Exercise:
Write out the listing below exactly, and omit any images you find in it.

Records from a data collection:
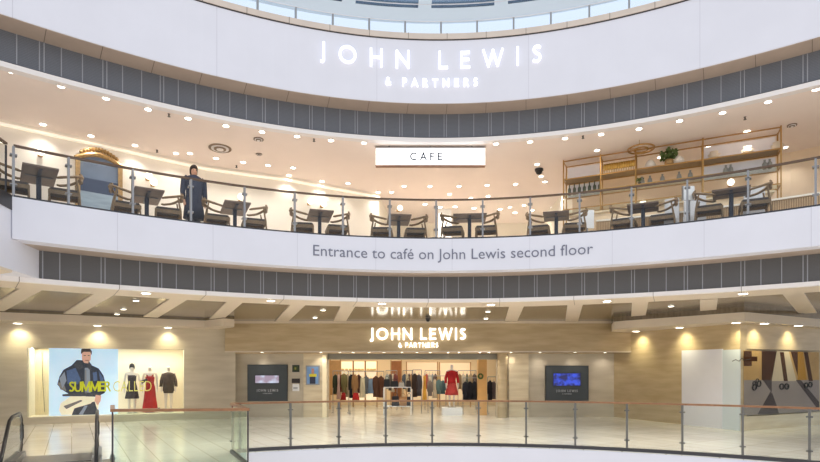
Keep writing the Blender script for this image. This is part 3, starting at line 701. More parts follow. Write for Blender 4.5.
for z in SZ[1:]:
    for a_, b_ in zip(ux, ux[1:]): m = MB(); m.box(a_+0.02, b_-0.02, 0.02, 0.43, z-D2+0.013, z-D2+0.025); m.build('shelf', SHW if z > 6.8 else GSH, root)
PB = mat('pale_lilac_backboard', rgb(240, 238, 244), 0.5, noise=0.05)
for (a_, b_) in ((ux[0], ux[1]), (ux[3], ux[4])):
    for z0_, z1_ in ((SZ[1], SZ[0]), (SZ[2]-0.0, SZ[1])): m = MB(); m.box(a_+0.04, b_-0.04, 0.47, 0.49, z0_-D2+0.03, z1_-D2-0.03); m.build('backboard', PB, root)
def on_shelf(u, z, y=0.22): v = SM @ Vector((u, y, z)); return (v.x, v.y, v.z)
def small(name, prof, u, z, m_, label, cat, group=None, proto=None, n=12, y=0.22):
    if proto is None:
        mb = MB(); mb.lathe(prof, n); o = mb.build(name, m_, smooth=True)
    else: o = proto.copy(); COL.objects.link(o)
    o.location = on_shelf(u, z+0.026, y); return tag(o, label, cat, group)
GG = mat('gold_glass', rgb(206, 166, 84), 0.25, 0.5)
pr = None
for i in range(13):
    o = small('wine_glass', [(0.035, 0), (0.035, 0.006), (0.006, 0.012), (0.006, 0.12), (0.035, 0.16), (0.042, 0.22), (0.03, 0.3)], ux[1]+0.08+i*(ux[2]-ux[1]-0.14)/12, SZ[1], GG, 'gold-tinted stem glass in the tight row on the gold shelving', 'glass', 'gold glasses on the shelving', pr); pr = pr or o
pr = None
for i, u in enumerate([ux[3]+0.25, ux[3]+0.95, ux[3]+1.55]):
    o = small('stacked_bowl', [(0.05, 0), (0.13, 0.05), (0.135, 0.06), (0.1, 0.07), (0.14, 0.13), (0.06, 0.14), (0.1, 0.2), (0.02, 0.21)], u, SZ[1], mat('cream_china', rgb(232, 218, 196), 0.4), ['stack of cream bowls at the near end of upper right shelf', 'stack of cream bowls in the middle of upper right shelf', 'stack of cream bowls at the far end of upper right shelf'][i], 'crockery', 'bowl stacks on the shelving', pr); pr = pr or o
pr = None
for i in range(7):
    o = small('bottle', [(0.04, 0), (0.042, 0.16), (0.015, 0.2), (0.015, 0.27), (0.018, 0.28)], ux[0]+0.12+i*0.13, SZ[2], mat('dark_bottle', rgb(84, 92, 80), 0.25), 'dark glass bottle in the row on the narrow end of the shelving', 'bottle', 'dark bottles on the shelving', pr); pr = pr or o
pr = None
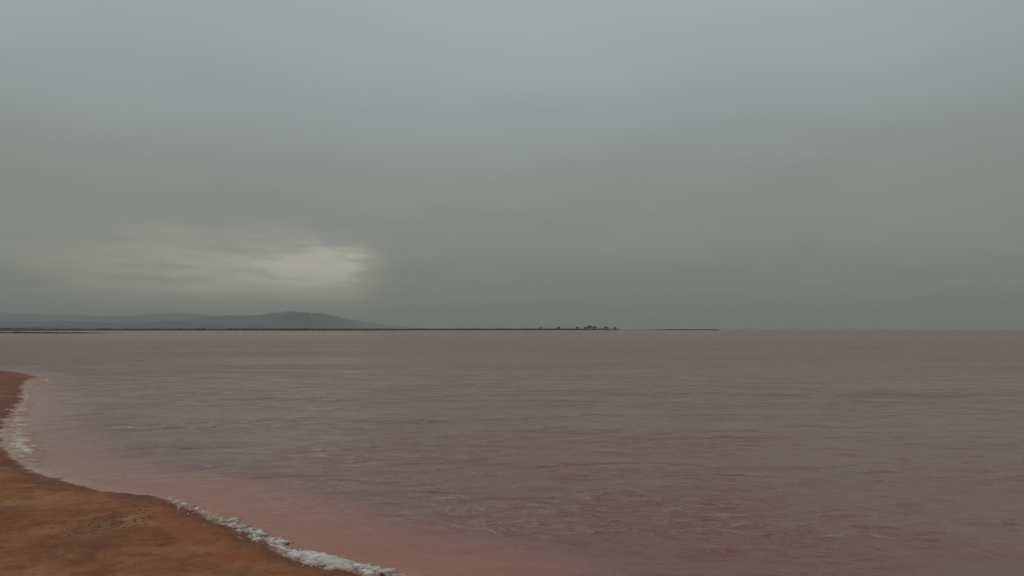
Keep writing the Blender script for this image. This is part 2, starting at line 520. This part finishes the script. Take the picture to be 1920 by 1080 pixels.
def hills(name, top_pts, dist, depth, rough, seed, n=420, rows=40, recede=None):
    xs, ys = zip(*top_pts)
    pxs = np.linspace(xs[0], xs[-1], n)
    hgt = np.interp(pxs, xs, ys)
    ker = np.hanning(15); ker /= ker.sum()
    hgt = np.convolve(np.pad(hgt, 7, mode='edge'), ker, 'valid')
    t = np.linspace(0, 1, rows)
    PX, TT = np.meshgrid(pxs, t)
    if recede: dist = dist + recede[2] * sstep(PX, recede[0], recede[1])
    hgt = hgt * (1 + .10 * fbm(pxs / 34, pxs * 0 + seed, 5, seed, .55) * .6)
    H = np.broadcast_to(hgt, PX.shape) / F0 * dist
    prof = np.where(TT < .5, sstep(TT, 0, .5), sstep(TT, 1, .5))
    Dm = dist + (TT - .5) * depth
    Xs = (PX - 960) / F0 * dist
    nz = fbm(Xs / 900, Dm / 700, 6, seed)
    Zs = H * prof * (1 + rough * nz) + 8 * fbm(Xs / 260, Dm / 260, 4, seed + 3) * sstep(H * prof, 5, 60) - 2 * (prof < .001)
    return mesh_object(name, np.stack([Xs, Dm, np.minimum(Zs, 470)], -1).reshape(-1, 3), grid_faces(*PX.shape), mat_hill, True)

# heights above the horizon row, in photo pixels
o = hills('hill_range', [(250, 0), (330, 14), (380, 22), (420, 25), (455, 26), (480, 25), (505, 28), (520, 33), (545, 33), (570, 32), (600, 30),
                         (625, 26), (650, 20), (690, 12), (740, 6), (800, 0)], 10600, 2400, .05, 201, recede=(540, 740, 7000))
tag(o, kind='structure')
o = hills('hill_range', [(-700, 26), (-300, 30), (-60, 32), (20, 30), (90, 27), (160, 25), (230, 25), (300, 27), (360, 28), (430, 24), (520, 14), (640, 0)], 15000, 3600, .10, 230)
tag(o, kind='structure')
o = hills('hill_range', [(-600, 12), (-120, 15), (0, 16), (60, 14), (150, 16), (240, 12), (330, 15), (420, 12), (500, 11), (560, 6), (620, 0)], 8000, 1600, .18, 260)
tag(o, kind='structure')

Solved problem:
Keep writing the Blender script for this image. This is part 3, starting at line 701. More parts follow. Write for Blender 4.5.
for z in SZ[1:]:
    for a_, b_ in zip(ux, ux[1:]): m = MB(); m.box(a_+0.02, b_-0.02, 0.02, 0.43, z-D2+0.013, z-D2+0.025); m.build('shelf', SHW if z > 6.8 else GSH, root)
PB = mat('pale_lilac_backboard', rgb(240, 238, 244), 0.5, noise=0.05)
for (a_, b_) in ((ux[0], ux[1]), (ux[3], ux[4])):
    for z0_, z1_ in ((SZ[1], SZ[0]), (SZ[2]-0.0, SZ[1])): m = MB(); m.box(a_+0.04, b_-0.04, 0.47, 0.49, z0_-D2+0.03, z1_-D2-0.03); m.build('backboard', PB, root)
def on_shelf(u, z, y=0.22): v = SM @ Vector((u, y, z)); return (v.x, v.y, v.z)
def small(name, prof, u, z, m_, label, cat, group=None, proto=None, n=12, y=0.22):
    if proto is None:
        mb = MB(); mb.lathe(prof, n); o = mb.build(name, m_, smooth=True)
    else: o = proto.copy(); COL.objects.link(o)
    o.location = on_shelf(u, z+0.026, y); return tag(o, label, cat, group)
GG = mat('gold_glass', rgb(206, 166, 84), 0.25, 0.5)
pr = None
for i in range(13):
    o = small('wine_glass', [(0.035, 0), (0.035, 0.006), (0.006, 0.012), (0.006, 0.12), (0.035, 0.16), (0.042, 0.22), (0.03, 0.3)], ux[1]+0.08+i*(ux[2]-ux[1]-0.14)/12, SZ[1], GG, 'gold-tinted stem glass in the tight row on the gold shelving', 'glass', 'gold glasses on the shelving', pr); pr = pr or o
pr = None
for i, u in enumerate([ux[3]+0.25, ux[3]+0.95, ux[3]+1.55]):
    o = small('stacked_bowl', [(0.05, 0), (0.13, 0.05), (0.135, 0.06), (0.1, 0.07), (0.14, 0.13), (0.06, 0.14), (0.1, 0.2), (0.02, 0.21)], u, SZ[1], mat('cream_china', rgb(232, 218, 196), 0.4), ['stack of cream bowls at the near end of upper right shelf', 'stack of cream bowls in the middle of upper right shelf', 'stack of cream bowls at the far end of upper right shelf'][i], 'crockery', 'bowl stacks on the shelving', pr); pr = pr or o
pr = None
for i in range(7):
    o = small('bottle', [(0.04, 0), (0.042, 0.16), (0.015, 0.2), (0.015, 0.27), (0.018, 0.28)], ux[0]+0.12+i*0.13, SZ[2], mat('dark_bottle', rgb(84, 92, 80), 0.25), 'dark glass bottle in the row on the narrow end of the shelving', 'bottle', 'dark bottles on the shelving', pr); pr = pr or o
pr = None
Keep writing the Blender script for this image. This is part 2, starting at line 520. This part finishes the script. Take the picture to be 1920 by 1080 pixels.
def hills(name, top_pts, dist, depth, rough, seed, n=420, rows=40, recede=None):
    xs, ys = zip(*top_pts)
    pxs = np.linspace(xs[0], xs[-1], n)
    hgt = np.interp(pxs, xs, ys)
    ker = np.hanning(15); ker /= ker.sum()
    hgt = np.convolve(np.pad(hgt, 7, mode='edge'), ker, 'valid')
    t = np.linspace(0, 1, rows)
    PX, TT = np.meshgrid(pxs, t)
    if recede: dist = dist + recede[2] * sstep(PX, recede[0], recede[1])
    hgt = hgt * (1 + .10 * fbm(pxs / 34, pxs * 0 + seed, 5, seed, .55) * .6)
    H = np.broadcast_to(hgt, PX.shape) / F0 * dist
    prof = np.where(TT < .5, sstep(TT, 0, .5), sstep(TT, 1, .5))
    Dm = dist + (TT - .5) * depth
    Xs = (PX - 960) / F0 * dist
    nz = fbm(Xs / 900, Dm / 700, 6, seed)
    Zs = H * prof * (1 + rough * nz) + 8 * fbm(Xs / 260, Dm / 260, 4, seed + 3) * sstep(H * prof, 5, 60) - 2 * (prof < .001)
    return mesh_object(name, np.stack([Xs, Dm, np.minimum(Zs, 470)], -1).reshape(-1, 3), grid_faces(*PX.shape), mat_hill, True)

# heights above the horizon row, in photo pixels
o = hills('hill_range', [(250, 0), (330, 14), (380, 22), (420, 25), (455, 26), (480, 25), (505, 28), (520, 33), (545, 33), (570, 32), (600, 30),
                         (625, 26), (650, 20), (690, 12), (740, 6), (800, 0)], 10600, 2400, .05, 201, recede=(540, 740, 7000))
tag(o, kind='structure')
o = hills('hill_range', [(-700, 26), (-300, 30), (-60, 32), (20, 30), (90, 27), (160, 25), (230, 25), (300, 27), (360, 28), (430, 24), (520, 14), (640, 0)], 15000, 3600, .10, 230)
tag(o, kind='structure')
o = hills('hill_range', [(-600, 12), (-120, 15), (0, 16), (60, 14), (150, 16), (240, 12), (330, 15), (420, 12), (500, 11), (560, 6), (620, 0)], 8000, 1600, .18, 260)
tag(o, kind='structure')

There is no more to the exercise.